No puedo imaginar otro dolor más fuerte que el de perder a un hijo. Esto se sale del orden natural, en que el ser humano se acostumbra y se prepara para la pérdida eventual de los padres. Pero cuando los roles se invierten y son los padres los que se quedan con la tarea de enterrar a un hijo, el dolor puede ser insoportable y el duelo, un camino sin fin.
El duelo es uno de los aspectos culturales más universales. Cada cultura cuenta con una riqueza de costumbres, creencias y categorías de pérdidas que proporcionan honra al fallecido y cierto consuelo al que se queda. En la cultura latina, existen diferentes ritos y procesos inmediatos después de la muerte, pero ¿Qué pasa cuando el dolor no se supera? ¿Qué pasa con los padres que extrañan a sus hijos a un punto en que todas las demás áreas de su vida se ven afectadas?
Como todo dolor humano, hay mucho poder de consuelo envuelto en la sencilla frase: “Yo también”. Sin embargo, ante una pérdida tan única como la de un hijo, aquellos que pueden realmente identificarse son pocos, y el dolor inexpresable no es comprendido por la mayoría de las personas. En este enorme vacío, nuestra fe como cristianos cobra especial sentido, ya que servimos a un Dios que no se mantiene lejos de nuestro dolor sino se identifica con este y lo comprende muy bien.
Las Escrituras enseñan que Cristo se vistió de humanidad para poder llevar consigo un entendimiento de la experiencia humana, con la intención de ayudarnos en nuestra aflicción. En todas nuestras tentaciones, dolores y sufrimiento, Cristo nos repite con profundo entendimiento: “Yo también”. Sin embargo, ante la pérdida de un hijo, no solamente tenemos la compañía de Cristo, que entiende todo sufrimiento, sino el mismo corazón del Dios Padre, que fue roto con fisuras parecidas cuando perdió a su único Hijo en la cruz. Él se inclinó hacia su Hijo en el momento en que el plan de redención fue consumado y sellado con dolor, en el último exhalar humano de Jesús.

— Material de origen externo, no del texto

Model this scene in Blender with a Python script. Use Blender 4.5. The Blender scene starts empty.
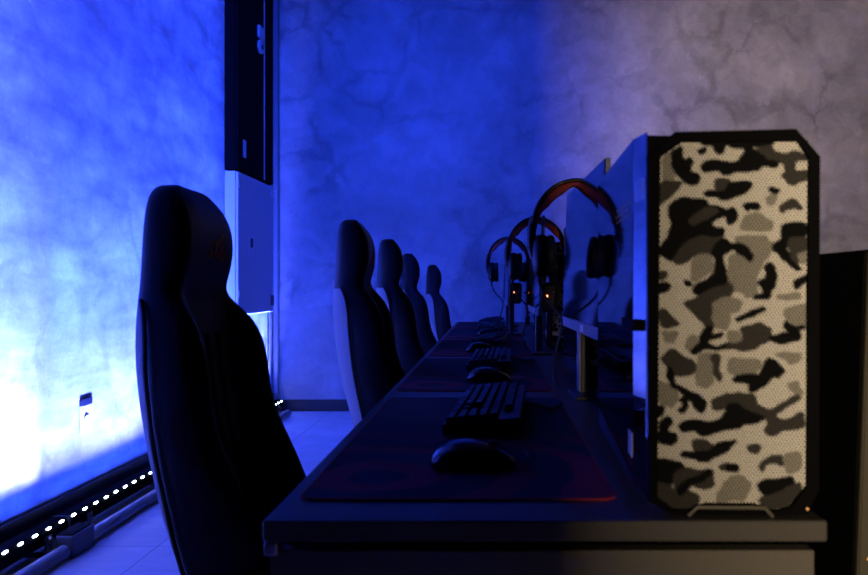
import bpy, bmesh, math, random
import numpy as np
from mathutils import Vector, Matrix
random.seed(7)
S = bpy.context.scene
COL = S.collection
PI = math.pi
F, VX, VY, H = 740.0, 492.0, 286.0, 1.02

# ------------------------------------------------------------------ materials
def new_mat(name):
    m = bpy.data.materials.new(name); m.use_nodes = True
    return m, m.node_tree.nodes, m.node_tree.links, m.node_tree.nodes['Principled BSDF']

def mat(name, col, rough=.5, metal=0., spec=.5, bump=0., scale=200., emit=None, estr=0., var=0.):
    m, n, l, b = new_mat(name)
    b.inputs['Base Color'].default_value = (*col, 1)
    b.inputs['Roughness'].default_value = rough
    b.inputs['Metallic'].default_value = metal
    b.inputs['Specular IOR Level'].default_value = spec
    if emit:
        b.inputs['Emission Color'].default_value = (*emit, 1); b.inputs['Emission Strength'].default_value = estr
    if bump or var:
        tc = n.new('ShaderNodeTexCoord')
        t = n.new('ShaderNodeTexNoise'); t.inputs['Scale'].default_value = scale; t.inputs['Detail'].default_value = 4
        l.new(tc.outputs['Object'], t.inputs['Vector'])
        if bump:
            bp = n.new('ShaderNodeBump'); bp.inputs['Strength'].default_value = bump; bp.inputs['Distance'].default_value = .002
            l.new(t.outputs['Fac'], bp.inputs['Height']); l.new(bp.outputs['Normal'], b.inputs['Normal'])
        if var:
            cr = n.new('ShaderNodeMapRange'); cr.inputs['To Min'].default_value = 1 - var; cr.inputs['To Max'].default_value = 1 + var
            l.new(t.outputs['Fac'], cr.inputs['Value'])
            vm = n.new('ShaderNodeVectorMath'); vm.operation = 'SCALE'; vm.inputs[0].default_value = col
            l.new(cr.outputs['Result'], vm.inputs['Scale']); l.new(vm.outputs['Vector'], b.inputs['Base Color'])
    return m

def ramp(n, stops):
    r = n.new('ShaderNodeValToRGB'); e = r.color_ramp.elements
    while len(e) < len(stops): e.new(.5)
    for k, (p, c) in enumerate(stops):
        e[k].position = p; e[k].color = (*c, 1) if len(c) == 3 else c
    return r

def noise(n, l, vec, scale, detail=5, rough=.6, dist=0.):
    t = n.new('ShaderNodeTexNoise'); t.inputs['Scale'].default_value = scale; t.inputs['Detail'].default_value = detail
    t.inputs['Roughness'].default_value = rough; t.inputs['Distortion'].default_value = dist
    l.new(vec, t.inputs['Vector']); return t

def mul(n, l, a, b_, op='MULTIPLY'):
    m = n.new('ShaderNodeMath'); m.operation = op
    for k, v in enumerate((a, b_)):
        if isinstance(v, (int, float)): m.inputs[k].default_value = v
        else: l.new(v, m.inputs[k])
    return m.outputs[0]

def mapr(n, l, v, a, b_, c, d):
    m = n.new('ShaderNodeMapRange'); m.inputs['From Min'].default_value = a; m.inputs['From Max'].default_value = b_
    m.inputs['To Min'].default_value = c; m.inputs['To Max'].default_value = d
    l.new(v, m.inputs['Value']); return m.outputs['Result']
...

Cuando hay una pérdida de un hijo, se comienza el proceso de duelo y no se termina con el pasar de un tiempo ideal. Cada proceso de duelo es tan único como el ser humano que lo atraviesa, y no obedece pasos o estructuras ideales y predecibles. El dolor se adorna de ira, pasividad, tristeza, negación y, algunas veces, todo esto en un solo día. El duelo no es un proceso lineal ni racional, ya que involucra el abanico de emociones humanas, como herramientas esenciales para navegar una nueva realidad.
«Si has perdido a un hijo, recuerda que el mismo Dios que sostiene el universo también sostiene tu corazón con todas las dudas, preguntas y cosas no resueltas que estás cargando».
David McCormick
El mismo Dios que se deleitó al formarte en el vientre de tu mamá, también derramó lágrimas cuando tu hijo partió de este mundo. El mismo Dios que creó las emociones entiende las tuyas como partes necesarias del proceso donde te tiene, y te entiende mejor de lo que crees. El proceso no se apresura por fuerza de voluntad y no hay prisa para recorrer los pasos de dolor.
Si alguien en tu comunidad está pasando por esta pérdida, recuerda que es mejor hablar abiertamente y no asumir. Si estás pensando en ellos y el dolor que podrían estar enfrentando, escribe un mensaje o haz una llamada para comunicar lo incómodo. Recuerda que tu presencia importa más de lo que tú crees. No tienes que tener todas las palabras correctas ni haber pasado lo mismo para poder escuchar y entender a la otra persona.
Lo que más te incomoda del dolor de alguien puede ser el punto de partida para entrar al sufrimiento con una presencia que consuela. Así como lo ejemplificó Jesús en tantas ocasiones, es mejor que nos acerquemos a los que sufren con preguntas abiertas. Esta curiosidad acorta distancia con las personas y refuerza la idea de que ninguno es experto y que todos somos compañeros en este proceso humano en que Dios nos tiene.
Dios no se queda a una distancia de nuestro dolor y sufrimiento. Imitarlo a Él es acercarnos y abrazar aun cuando no es cómodo hacerlo. Hay pocos dolores más profundos que el de perder a un hijo, pero este sufrimiento no es un capricho de Dios sino que existe con un propósito eterno que se revela en el mismo camino. El proceso de duelo es variado y complejo, pero nunca tiene que ser un camino totalmente solitario. Cuando nuestra vergüenza u orgullo nos impulsen a cerrar la puerta de nuestro corazón a los demás, recordemos que la humildad que Jesús vivió con tanta claridad es el ingrediente de la sanidad que no puede faltar. Aun en tu proceso de duelo hay propósito, y el dolor tiene ganancia eterna cuando se atraviesa aferrado de la mano de Dios; el mismo Dios que también perdió a su Hijo.